An official source said Myanmar exports about US$60 million worth of precious stones annually, and the business continues to show upward trends.

Twice a year the government organises gem emporiums, where government and privately owned gems are put on display for hundreds of overseas buyers to purchase.

Other gems are exported through individual sales to overseas buyers by private traders with the permission of the Myanma Gems Enterprise under the Ministry of Mines.

The official, who wished to remain unnamed, said about 1000 private gem trading companies are in operation in the country.

Private exporters are required to pay 10 per cent government fee, of which 7 per cent goes to the tax department and rest goes to the Myanma Gems Enterprise.

The official said that holding the gem emporiums was an effective way to increase the publicity and sales of Myanmar gems.

The government has held the emporiums in March every year since 1964, and in 1992 introduced a second annual event in October.

Sales have been on an upward trend ever since. The October 2002 event achieved record sales of more than US$30 million.

About US$400 million worth, of gems have been sold at the emporiums from 1964 to 2003, according to figures released by the Myanma Gems Enterprise.

The production and export of gems also got a boost after the government enacted the Gemstone Law in 1995, provisions of which allow private enterprises to mine, transport, process and sell precious stones.

The law also paved a way for a substantial increase in the production of some gems in Myanmar.

According to the latest figures released by the enterprise, Myanmar produced more than 10,000 tons of iade during the fiscal year ending March 31, 2003, a nearly 10-fold increase from fiscal 1995-1996.

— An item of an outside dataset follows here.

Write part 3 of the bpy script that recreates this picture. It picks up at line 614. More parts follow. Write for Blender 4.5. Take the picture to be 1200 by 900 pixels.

Provision under the Gemstone Law have also helped curb illegal exports of gems and have encouraged traders to sell at the government-sponsored emporiums, said U Maung Sein, the managing director of the Noble Land Company gems trading and production group.

He said the price of illegally exported gems was much lower than that of legitimate exports. Gems sold at the emporiums and at the government’s gem trading centre in Yangon fetch higher prices.

However, U Maung Sein said that Myanmar needs to work on exporting finished gems rather than unpolished products.

“We geed better gem-polishing technology,” he said.

He also recommended the formation of an official council or association of gem merchants, which would help expand the market and standardise the price of Myanmar gems.

He said that 90 per cent of the rubies produced in Myanmar are bought by Thailand and rest by Europe and North America, while the majority of jade is sold to China, South Korea, Taiwan and Japan.